“For me, human rights simply endorse a view of life and a set of moral values that are perfectly clear to an eight-year-old child. A child knows what is fair and isn’t fair, and justice derives from that knowledge.” – Tom Stoppard
It’s 12 : 25 PM on day 2015 of my journey towards independence and I managed to pray, read 2 Peter 3, have breakfast, learn one new thing – February 29 is a date that usually occurs every four years, and is called leap day. This day is added to the calendar in leap years as a corrective measure, because the Earth does not orbit around the sun in precisely 365 days.
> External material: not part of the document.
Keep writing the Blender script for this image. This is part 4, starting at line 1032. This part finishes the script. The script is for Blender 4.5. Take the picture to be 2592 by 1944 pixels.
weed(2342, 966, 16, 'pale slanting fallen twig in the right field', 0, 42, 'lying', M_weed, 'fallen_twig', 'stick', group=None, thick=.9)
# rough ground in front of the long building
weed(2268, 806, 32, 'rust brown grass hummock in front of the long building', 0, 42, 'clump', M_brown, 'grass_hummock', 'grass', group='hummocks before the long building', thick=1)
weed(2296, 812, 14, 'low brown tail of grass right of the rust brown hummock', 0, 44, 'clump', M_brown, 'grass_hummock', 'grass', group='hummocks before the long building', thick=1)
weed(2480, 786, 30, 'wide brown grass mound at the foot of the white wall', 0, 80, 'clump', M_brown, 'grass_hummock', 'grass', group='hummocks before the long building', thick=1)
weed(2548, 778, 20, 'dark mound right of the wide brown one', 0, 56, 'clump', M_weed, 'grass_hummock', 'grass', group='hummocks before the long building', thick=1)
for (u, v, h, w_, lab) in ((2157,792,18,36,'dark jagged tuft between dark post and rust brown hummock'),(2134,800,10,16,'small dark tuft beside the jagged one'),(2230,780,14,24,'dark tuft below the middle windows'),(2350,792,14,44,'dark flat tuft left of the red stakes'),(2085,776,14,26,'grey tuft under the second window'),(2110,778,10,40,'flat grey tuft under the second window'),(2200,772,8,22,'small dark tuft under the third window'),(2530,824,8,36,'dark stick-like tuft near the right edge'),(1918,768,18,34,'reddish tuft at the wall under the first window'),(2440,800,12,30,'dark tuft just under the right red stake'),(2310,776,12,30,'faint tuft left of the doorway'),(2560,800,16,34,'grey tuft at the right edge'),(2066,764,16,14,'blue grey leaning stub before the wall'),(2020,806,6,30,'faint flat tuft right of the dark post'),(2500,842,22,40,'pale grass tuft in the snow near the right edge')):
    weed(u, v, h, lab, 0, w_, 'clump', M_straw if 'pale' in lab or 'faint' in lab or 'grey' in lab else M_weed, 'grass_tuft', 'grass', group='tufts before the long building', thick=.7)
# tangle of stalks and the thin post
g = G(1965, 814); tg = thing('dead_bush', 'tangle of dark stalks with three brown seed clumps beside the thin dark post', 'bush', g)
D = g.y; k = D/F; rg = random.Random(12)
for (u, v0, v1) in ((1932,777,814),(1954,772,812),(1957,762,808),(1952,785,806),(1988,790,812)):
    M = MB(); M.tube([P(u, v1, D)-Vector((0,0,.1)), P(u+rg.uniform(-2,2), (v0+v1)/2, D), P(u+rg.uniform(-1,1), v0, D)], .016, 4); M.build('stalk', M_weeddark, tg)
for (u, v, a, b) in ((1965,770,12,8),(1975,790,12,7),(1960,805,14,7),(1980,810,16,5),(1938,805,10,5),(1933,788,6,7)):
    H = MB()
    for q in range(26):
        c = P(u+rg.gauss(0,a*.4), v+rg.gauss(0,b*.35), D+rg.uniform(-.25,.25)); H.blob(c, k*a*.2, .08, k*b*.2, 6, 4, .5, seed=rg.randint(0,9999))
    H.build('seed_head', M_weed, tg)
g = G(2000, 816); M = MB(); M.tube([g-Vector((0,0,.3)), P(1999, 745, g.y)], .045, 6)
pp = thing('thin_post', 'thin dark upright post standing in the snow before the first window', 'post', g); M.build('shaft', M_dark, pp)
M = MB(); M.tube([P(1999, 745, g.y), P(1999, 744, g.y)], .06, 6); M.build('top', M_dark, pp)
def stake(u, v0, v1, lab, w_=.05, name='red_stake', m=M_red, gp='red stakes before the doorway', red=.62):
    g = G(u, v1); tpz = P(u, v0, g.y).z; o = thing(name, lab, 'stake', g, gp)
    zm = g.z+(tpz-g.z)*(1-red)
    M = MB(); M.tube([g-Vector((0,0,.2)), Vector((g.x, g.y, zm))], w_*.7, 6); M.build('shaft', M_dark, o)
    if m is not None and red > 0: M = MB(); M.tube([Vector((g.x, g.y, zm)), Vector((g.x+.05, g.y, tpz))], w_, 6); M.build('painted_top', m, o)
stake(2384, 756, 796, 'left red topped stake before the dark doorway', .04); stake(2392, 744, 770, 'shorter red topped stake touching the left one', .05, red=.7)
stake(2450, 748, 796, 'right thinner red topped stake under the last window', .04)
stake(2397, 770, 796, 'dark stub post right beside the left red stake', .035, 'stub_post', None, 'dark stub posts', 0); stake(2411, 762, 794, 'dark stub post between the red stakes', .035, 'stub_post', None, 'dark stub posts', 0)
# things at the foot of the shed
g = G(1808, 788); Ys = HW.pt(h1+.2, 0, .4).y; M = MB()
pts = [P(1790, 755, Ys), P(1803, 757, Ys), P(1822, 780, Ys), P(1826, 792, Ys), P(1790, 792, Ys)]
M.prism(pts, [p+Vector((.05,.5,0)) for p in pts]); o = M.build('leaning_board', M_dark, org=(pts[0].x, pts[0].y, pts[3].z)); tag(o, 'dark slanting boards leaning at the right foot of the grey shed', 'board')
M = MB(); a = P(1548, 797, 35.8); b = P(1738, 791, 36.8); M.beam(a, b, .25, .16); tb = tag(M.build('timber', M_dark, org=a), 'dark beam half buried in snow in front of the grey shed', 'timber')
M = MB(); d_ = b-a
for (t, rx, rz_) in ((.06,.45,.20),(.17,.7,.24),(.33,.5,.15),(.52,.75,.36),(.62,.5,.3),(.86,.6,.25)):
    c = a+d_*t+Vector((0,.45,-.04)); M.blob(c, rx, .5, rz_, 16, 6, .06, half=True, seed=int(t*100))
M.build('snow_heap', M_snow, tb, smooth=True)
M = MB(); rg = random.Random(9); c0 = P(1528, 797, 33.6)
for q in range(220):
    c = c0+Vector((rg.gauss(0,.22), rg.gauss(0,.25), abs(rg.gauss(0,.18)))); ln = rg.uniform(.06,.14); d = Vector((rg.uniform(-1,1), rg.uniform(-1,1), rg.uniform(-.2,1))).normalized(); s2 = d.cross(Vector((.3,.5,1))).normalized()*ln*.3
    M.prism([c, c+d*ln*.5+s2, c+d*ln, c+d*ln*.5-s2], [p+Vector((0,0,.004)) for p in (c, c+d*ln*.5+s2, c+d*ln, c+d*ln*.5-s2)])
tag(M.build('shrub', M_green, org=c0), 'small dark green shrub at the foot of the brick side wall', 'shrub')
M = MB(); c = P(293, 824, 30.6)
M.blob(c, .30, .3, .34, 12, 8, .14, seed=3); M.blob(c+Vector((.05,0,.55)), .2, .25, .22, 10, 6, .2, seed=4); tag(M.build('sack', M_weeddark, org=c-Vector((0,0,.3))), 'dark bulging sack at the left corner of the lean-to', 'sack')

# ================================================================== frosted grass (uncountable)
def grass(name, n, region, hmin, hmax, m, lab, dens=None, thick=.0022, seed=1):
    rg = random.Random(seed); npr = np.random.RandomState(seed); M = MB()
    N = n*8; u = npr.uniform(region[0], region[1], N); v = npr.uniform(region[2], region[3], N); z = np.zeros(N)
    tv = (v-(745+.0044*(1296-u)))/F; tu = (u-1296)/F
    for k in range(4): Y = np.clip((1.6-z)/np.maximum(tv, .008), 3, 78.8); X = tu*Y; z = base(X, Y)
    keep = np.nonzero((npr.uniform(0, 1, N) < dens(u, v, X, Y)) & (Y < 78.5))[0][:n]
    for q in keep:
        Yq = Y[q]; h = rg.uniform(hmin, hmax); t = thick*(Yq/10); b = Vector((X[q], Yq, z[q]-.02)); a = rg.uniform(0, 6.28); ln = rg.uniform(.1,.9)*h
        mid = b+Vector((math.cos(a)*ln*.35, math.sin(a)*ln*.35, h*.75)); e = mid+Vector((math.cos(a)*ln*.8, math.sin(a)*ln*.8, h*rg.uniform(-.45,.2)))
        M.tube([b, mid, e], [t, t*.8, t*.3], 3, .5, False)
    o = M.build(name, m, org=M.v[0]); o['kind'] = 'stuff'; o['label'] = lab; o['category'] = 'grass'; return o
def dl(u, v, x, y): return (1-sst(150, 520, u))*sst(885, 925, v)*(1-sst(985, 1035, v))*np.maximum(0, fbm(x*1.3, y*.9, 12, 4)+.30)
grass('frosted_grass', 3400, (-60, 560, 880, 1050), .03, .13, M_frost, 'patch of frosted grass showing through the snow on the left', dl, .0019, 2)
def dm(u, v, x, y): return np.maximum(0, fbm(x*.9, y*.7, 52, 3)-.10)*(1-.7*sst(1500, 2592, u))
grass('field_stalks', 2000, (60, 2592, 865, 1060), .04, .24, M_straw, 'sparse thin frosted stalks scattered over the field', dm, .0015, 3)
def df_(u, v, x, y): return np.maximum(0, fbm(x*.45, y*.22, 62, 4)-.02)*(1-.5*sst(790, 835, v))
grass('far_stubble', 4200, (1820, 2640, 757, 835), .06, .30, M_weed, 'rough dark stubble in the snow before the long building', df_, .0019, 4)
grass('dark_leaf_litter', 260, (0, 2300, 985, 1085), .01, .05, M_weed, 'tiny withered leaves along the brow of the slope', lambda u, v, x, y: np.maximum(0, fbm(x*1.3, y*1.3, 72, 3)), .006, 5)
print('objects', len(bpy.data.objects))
The Gregorian calendar is a modification of the Julian calendar first used by the Romans. – have breakfast and work on my 25 Smiles Campaign –Balu donated $20 (thanks SO MUCH Balu 🙂 ) which brings the total raised to $3 482 only $2 768 more to raise by 10 Jan 2017 (SO SO SO GRATEFUL to everyone who has supported this campaign so far ).
Today being Human Rights Day here in South Africa – a day that commemorates the Sharpeville massacre that took place on Monday, 21 March in 1960 as police opened fire on about 5 000 people who had come to the Sharpeville station to protest pass laws – I urge everyone in South Africa and elsewhere to stand up for and respect the human rights of others.
When I think about the conversation about human rights in general, I wonder about the rights of God. Who considers His rights?
Stan:
God has rights – not to be taken for granted. I think of the Four Fears and the Four Freedoms from [Theodore? Franklin Delano? Eleanor] Roosevelt. They show us positive and negative rights and can be applied to any deity whether you personally believe in them or not.
Krishna – he has rights too! So does Arjun and the whole Hindu panthenon. And Vishnu and Kali.
I go with the Humanist Manifesto – the prophets and the poets and all the people who have worked for and with God through history and into the future.
God tells us his rights through the Tanakh and the Old Testament and the Qu’ran. “Us” being believers and humans, of course.
Nisha:
Stoppard’s quote is a nervy one! A live one. Eight-year-olds have already spent their lives putting human rights into practice. “Justice” is a very Kohlbergian [moral developmentalist] view of the world. I think you and I share more of a “Care” ethic [see Haidt]. Haidt has about six different ethics.
Of course – Sharpeville! There is a wonderful song about it. And “Olivers’ Army” – I will never forget it.
I am thinking more about what the eight-year-old doesn’t know about fairness – as a litmus test. Sometimes what they don’t know isn’t worth knowing [from several teacherly observations]. And how they can grow and learn.